Vi piace andare al cinema? Prediligete film da 1 h 30-45’ o siete amanti delle serie tv? Ormai Netflix e Prime video vi permettono di avere la perfetta serata sul divano davanti alla tv belli sbragati, senza mascherina, che ormai sta diventando parte di noi.
Una cosa che apprezzavo particolarmente nelle serate autunnali durante la settimana erano le proiezioni a ruota, anche per due ore di fila, di cortometraggi. Nella tentacolare Pescara organizzavano un festival di corti interessante e ben curato, fino a qualche anno fa: poi una débacle.
Se anche voi siete amanti delle piccole perle autoriali, Fotogrammi di un film horror perduto di Helen McClory è il libro che fa per voi. Vincitore del Saltire Prize come miglior esordio nel 2015, viene pubblicato in Italia da ilSaggiatore solo pochi mesi fa.
Il volume comprende una raccolta di circa 40 racconti nel quale la McClory ti porta in un lungo corridoio buio col medesimo numero di porte. Ognuna catapulta in realtà quotidiane portate ai limiti più grotteschi. Ti conduce in sequenze già iniziate che se non ti piacciono “bam!” e cambi porta, come nei sogni lucidi dove puoi cambiare canale e sintonizzarti su altre frequenze se l’andazzo del sogno non ti convince. Altrimenti puoi ritrovarti nella stanza di proiezione e rimanere ad osservare dall’esterno insieme al proiezionista.
L’autrice riesce ad essere incisiva con la narrazione breve trovando sempre l’equilibrio giusto tra inizio, centro e fine. Non senti la mancanza di un finale portato a termine troppo in fretta o una chiusa non adatta a pennello. I suoi testi hanno il giusto respiro. Sono immortali e ripetibili. L’autrice sa giocarsi molto bene le situazioni e riesce a scandagliare le più assurde possibilità di ciò che può risultare meno macabro o anche horror; una carrellata (rimanendo nelle metafore cinematografiche) può aiutarci meglio:
C’è ad esempio una fumatrice che non riesce a rinunciare all’ultima sigaretta; si risveglia da zombie per l’ultima accoppiata caffè e nicotina, o vampiri che hanno paura del sangue. Una delle situazioni horror che mi ha particolarmente divertita è il classico picnic nella tipica periferia dove ci sono tutte le case col prato a raso – non un centimetro più, non un centimetro meno –, capelli antiproiettile con 3 kg di lacca e il cestino della merenda dove ti offrono prosciutto d’alta qualità e poco stagionato: si aggiunge un braccio tagliato a fette spesse per assaporare meglio quel retrogusto tipico dei sapori mediterranei.

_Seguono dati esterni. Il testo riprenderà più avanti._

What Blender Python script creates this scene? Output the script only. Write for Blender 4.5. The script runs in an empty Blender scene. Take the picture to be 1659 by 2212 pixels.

O il classico pranzo di famiglia con parenti e/o persone improbabili che non ami frequentare, con arrosto misto di carne bianca, sui 40 anni al massimo, che poi la carne diventa stoppacciosa. Non spaventa il lauto pasto, ma l’idea della compagnia e le maledette chiacchiere di circostanza. Non so voi, ma a me non piacciono molto le rimpatriate di famiglia.
Ma ci sono anche zombie, mostri, diavoli, sirene frustrate e insoddisfatte perché non proveranno mai un orgasmo – niente Verdone che ti chiede se sei più clitoridea o vaginale – e ciclopi chiromanti che hanno la passione dell’occulto. Per me sono sicuramente più paurose le tempeste ormonali rosa shocking che escono dalle orbite come fulmini in un giorno di tempesta, in cui non vorrebbe mai imbattersi un povero genitore o un adolescente arrapato (non so se è più grottesco o trash, eppure mi sembra terrificante anche più di Stephen King).
Fotogrammi di un film horror perduto della McClory è la perfetta raccolta per mettere alla prova limiti, tabù e drammi con una giusta dose di risate. Un po’ di black humor non guasta mai.